O exemplo ajuda a botar por terra a crença, também comum, de que a boa liderança está associada ao espírito expansivo e comunicativo. Isso não é uma regra.
— Liderança não é só questão de carisma — destaca Kátia Resque.
O fato é que, segundo os especialistas, aos poucos as empresas começam a enxergar que a "ditadura da extroversão" não é a ideal, e começam a buscar profissionais com os mais variados perfis.
— Afinal, não existe um tipo certo ou errado, mas características que se adaptam mais ou menos a determinadas posições — defende Irene Azevedo, para quem essa cultura é mais forte em países latinos como o Brasil. — Pois temos, por natureza, necessidade de mostrar o tempo todo que somos melhores, trabalhamos de 12 a 14 horas por dias, além de sermos mais falantes.
Pressão para que o calado se exponha
Diego Rodrigues, diretor executivo da Rio Dez, empresa que presta consultoria em saúde e qualidade de vida, se define como um ex-quieto e ex-tímido. E reconhece que a sociedade exerce uma forte pressão para que quem é mais calado fale e se exponha mais.
— Existe uma cobrança para que todas sejam iguais e façam tudo com a mesma desenvoltura. Mas não é bem assim que funciona — conta ele, que admite ter perdido algumas oportunidades no início de sua carreira em função da timidez. — Minha maior dificuldade era abordar as pessoas e deixei escapar boas chances por não conseguir tomar a iniciativa.
Aos poucos, por conta das exigências do trabalho, foi vendo não só que precisava, mas que tinha capacidade de se tornar mais descontraído, o que acabou acontecendo.
— Mas continuo sendo observador, e costumo utilizar esse meu lado quieto a meu favor, ponderando antes de tomar qualquer atitude — diz Rodrigues.
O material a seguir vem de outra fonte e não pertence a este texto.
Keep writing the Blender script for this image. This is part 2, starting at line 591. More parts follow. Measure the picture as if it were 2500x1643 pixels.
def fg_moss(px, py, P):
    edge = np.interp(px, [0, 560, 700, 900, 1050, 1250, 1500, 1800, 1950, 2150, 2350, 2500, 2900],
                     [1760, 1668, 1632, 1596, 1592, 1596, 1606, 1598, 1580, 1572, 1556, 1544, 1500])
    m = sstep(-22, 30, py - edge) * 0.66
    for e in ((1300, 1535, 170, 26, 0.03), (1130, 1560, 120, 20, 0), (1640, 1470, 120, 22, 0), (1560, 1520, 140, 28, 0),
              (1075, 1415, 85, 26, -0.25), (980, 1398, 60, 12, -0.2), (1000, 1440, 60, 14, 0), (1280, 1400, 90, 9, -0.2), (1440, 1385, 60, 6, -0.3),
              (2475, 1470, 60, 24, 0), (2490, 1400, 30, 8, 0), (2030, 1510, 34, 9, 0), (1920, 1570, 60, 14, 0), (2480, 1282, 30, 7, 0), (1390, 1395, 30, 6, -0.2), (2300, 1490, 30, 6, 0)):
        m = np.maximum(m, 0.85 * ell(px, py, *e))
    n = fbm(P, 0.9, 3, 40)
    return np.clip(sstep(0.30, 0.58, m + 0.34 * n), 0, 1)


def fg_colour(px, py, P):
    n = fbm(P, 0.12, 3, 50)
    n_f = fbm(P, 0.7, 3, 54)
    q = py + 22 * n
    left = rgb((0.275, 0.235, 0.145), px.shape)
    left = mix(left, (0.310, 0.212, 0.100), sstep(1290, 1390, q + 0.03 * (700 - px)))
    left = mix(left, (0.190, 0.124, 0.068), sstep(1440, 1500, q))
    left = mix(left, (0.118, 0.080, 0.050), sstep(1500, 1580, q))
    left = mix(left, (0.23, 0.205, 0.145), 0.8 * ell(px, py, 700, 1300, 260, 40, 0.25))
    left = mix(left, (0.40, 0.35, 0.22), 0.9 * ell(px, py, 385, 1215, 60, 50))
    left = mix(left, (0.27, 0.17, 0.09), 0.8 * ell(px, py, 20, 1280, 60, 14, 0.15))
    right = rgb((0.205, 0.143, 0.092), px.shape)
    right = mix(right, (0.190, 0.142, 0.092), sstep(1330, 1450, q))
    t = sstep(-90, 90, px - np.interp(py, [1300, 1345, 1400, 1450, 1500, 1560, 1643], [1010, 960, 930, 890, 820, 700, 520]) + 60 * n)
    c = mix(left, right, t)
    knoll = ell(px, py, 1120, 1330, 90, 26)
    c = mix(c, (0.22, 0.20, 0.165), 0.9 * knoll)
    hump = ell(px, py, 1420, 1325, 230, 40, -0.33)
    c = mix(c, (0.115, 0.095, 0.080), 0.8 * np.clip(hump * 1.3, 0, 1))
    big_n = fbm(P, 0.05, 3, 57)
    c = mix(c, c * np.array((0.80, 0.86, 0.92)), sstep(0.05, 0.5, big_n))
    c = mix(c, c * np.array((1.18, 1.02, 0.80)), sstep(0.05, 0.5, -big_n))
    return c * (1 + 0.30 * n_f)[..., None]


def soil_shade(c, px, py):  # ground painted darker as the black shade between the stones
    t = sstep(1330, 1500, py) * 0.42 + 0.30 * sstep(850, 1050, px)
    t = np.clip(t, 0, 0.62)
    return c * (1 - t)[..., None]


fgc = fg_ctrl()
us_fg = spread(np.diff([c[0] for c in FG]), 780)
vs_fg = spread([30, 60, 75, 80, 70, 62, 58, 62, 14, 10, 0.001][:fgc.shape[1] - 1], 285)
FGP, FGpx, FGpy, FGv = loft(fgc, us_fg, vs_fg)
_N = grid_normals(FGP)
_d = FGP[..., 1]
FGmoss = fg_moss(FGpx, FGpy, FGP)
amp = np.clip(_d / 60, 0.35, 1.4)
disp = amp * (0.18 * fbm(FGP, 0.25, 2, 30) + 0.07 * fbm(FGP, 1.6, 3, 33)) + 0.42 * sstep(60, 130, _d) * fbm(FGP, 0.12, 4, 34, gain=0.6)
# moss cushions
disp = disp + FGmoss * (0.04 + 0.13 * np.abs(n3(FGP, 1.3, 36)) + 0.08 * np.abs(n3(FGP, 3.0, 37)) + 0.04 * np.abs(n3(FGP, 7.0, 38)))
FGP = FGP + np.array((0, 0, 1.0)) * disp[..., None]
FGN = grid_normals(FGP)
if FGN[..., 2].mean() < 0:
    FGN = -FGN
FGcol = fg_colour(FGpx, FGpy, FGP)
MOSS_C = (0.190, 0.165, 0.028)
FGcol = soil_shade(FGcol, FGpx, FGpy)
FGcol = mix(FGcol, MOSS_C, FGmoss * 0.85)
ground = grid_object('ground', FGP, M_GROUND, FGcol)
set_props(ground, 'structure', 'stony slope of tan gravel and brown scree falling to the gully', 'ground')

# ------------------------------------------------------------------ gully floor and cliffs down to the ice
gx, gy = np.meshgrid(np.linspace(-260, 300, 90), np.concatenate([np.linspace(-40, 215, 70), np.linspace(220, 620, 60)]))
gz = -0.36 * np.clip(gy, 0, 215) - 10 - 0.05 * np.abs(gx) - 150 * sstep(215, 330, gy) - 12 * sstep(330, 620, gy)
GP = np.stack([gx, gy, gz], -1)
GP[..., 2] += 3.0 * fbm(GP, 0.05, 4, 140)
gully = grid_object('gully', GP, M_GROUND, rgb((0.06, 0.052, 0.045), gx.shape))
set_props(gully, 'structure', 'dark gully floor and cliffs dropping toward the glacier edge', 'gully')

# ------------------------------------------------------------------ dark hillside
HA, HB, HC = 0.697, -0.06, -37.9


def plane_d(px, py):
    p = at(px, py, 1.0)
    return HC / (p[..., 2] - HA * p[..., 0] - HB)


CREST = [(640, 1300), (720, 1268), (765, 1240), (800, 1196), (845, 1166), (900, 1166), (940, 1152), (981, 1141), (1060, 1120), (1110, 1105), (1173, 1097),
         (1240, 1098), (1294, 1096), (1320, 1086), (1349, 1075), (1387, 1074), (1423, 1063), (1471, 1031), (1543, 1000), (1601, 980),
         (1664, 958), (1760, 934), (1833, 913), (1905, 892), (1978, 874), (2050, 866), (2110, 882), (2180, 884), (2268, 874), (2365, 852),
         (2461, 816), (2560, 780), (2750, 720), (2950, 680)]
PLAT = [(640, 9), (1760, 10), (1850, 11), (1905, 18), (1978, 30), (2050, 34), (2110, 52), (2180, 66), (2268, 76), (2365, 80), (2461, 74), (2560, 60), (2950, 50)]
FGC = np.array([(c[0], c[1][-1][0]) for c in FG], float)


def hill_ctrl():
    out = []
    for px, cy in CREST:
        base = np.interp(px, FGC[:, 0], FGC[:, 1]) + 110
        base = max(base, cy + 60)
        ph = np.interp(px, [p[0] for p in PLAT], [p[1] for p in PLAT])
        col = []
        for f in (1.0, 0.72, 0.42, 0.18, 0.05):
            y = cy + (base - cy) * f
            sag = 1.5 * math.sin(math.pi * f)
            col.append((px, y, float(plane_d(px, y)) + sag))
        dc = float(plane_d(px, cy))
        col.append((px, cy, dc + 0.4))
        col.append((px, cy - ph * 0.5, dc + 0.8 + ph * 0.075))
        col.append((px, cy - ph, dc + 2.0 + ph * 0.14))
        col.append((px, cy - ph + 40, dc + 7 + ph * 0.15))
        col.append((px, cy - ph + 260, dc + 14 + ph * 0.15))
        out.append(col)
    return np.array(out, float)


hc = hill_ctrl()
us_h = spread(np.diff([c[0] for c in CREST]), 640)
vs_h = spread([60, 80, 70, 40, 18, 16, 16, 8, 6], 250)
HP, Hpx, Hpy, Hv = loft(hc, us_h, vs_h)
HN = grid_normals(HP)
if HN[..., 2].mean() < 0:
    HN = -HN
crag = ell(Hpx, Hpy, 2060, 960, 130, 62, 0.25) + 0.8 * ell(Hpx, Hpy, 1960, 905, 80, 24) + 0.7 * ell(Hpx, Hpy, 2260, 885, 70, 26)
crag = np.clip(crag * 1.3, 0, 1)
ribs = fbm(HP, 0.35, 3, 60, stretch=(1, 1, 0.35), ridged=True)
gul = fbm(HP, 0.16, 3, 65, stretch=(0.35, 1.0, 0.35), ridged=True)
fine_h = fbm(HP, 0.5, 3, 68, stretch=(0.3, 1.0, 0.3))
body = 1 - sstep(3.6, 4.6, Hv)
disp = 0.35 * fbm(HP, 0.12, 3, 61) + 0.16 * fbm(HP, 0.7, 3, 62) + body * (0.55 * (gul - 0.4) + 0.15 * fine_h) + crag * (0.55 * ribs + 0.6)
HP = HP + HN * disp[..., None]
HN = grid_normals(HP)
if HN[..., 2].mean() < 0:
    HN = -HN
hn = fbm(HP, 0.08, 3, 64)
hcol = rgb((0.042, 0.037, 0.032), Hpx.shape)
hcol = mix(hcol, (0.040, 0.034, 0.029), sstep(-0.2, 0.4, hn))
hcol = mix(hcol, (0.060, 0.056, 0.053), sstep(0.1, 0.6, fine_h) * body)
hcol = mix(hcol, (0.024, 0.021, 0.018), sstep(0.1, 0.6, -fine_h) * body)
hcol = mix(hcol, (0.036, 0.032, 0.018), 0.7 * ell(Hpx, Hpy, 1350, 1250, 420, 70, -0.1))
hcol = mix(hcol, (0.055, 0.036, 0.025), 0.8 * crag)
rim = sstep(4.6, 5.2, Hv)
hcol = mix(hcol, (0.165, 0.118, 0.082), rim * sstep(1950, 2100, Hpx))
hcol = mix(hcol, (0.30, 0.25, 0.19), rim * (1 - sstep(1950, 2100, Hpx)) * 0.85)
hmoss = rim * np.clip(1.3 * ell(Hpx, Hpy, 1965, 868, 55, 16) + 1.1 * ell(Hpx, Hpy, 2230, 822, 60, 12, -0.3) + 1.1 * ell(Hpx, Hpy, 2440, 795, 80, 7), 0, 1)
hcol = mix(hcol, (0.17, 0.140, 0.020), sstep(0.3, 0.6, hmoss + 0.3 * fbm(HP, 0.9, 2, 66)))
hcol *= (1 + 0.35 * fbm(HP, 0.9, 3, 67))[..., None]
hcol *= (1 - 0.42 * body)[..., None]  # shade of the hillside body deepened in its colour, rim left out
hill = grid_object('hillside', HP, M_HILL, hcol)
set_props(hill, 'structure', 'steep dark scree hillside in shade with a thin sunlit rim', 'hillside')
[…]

Diferenças devem ser respeitadas
Mas e quando um profissional quieto disputa uma vaga com um extrovertido? Ao contrário do que se imagina, não é óbvio que a escolha será pelo mais comunicativo.
— No final das contas, tudo depende de como as pessoas lidam com suas limitações e de como conseguem transitar dentro de uma corporação. É importante entender as vantagens e desvantagens de cada lado e saber que os dois perfis podem ser extremamente colaborativos em suas devidas áreas — opina Pablo Aversa.
— O ideal realmente é ter pessoas que possam contribuir de maneiras diferentes. Mas é claro que, às vezes, o gestor quer ter todo mundo igual pra dar menos trabalho — critica Kátia Resque.
Para Kátia, o calado leva vantagem em relação ao extrovertido porque fala "menos bobagem". Foi o que a gerente de RH pôde observar em processos seletivos e em dinâmicas de grupos:
— Muitas vezes, quem fala muito, corre o risco de falar demais. Já os introvertidos costumam falar pouco, mas, no momento necessário, fazem colocações interessantes.
Não significa dizer, porém, que é ruim ser extrovertido. Como a própria autora de "O poder dos quietos" afirma, o importante é fazer com que as diferenças entre os dois tipos de personalidade sejam mais compreendidas e respeitadas.
— As empresas começam a notar que é preciso ir a fundo numa entrevista — conclui Irene Azevedo.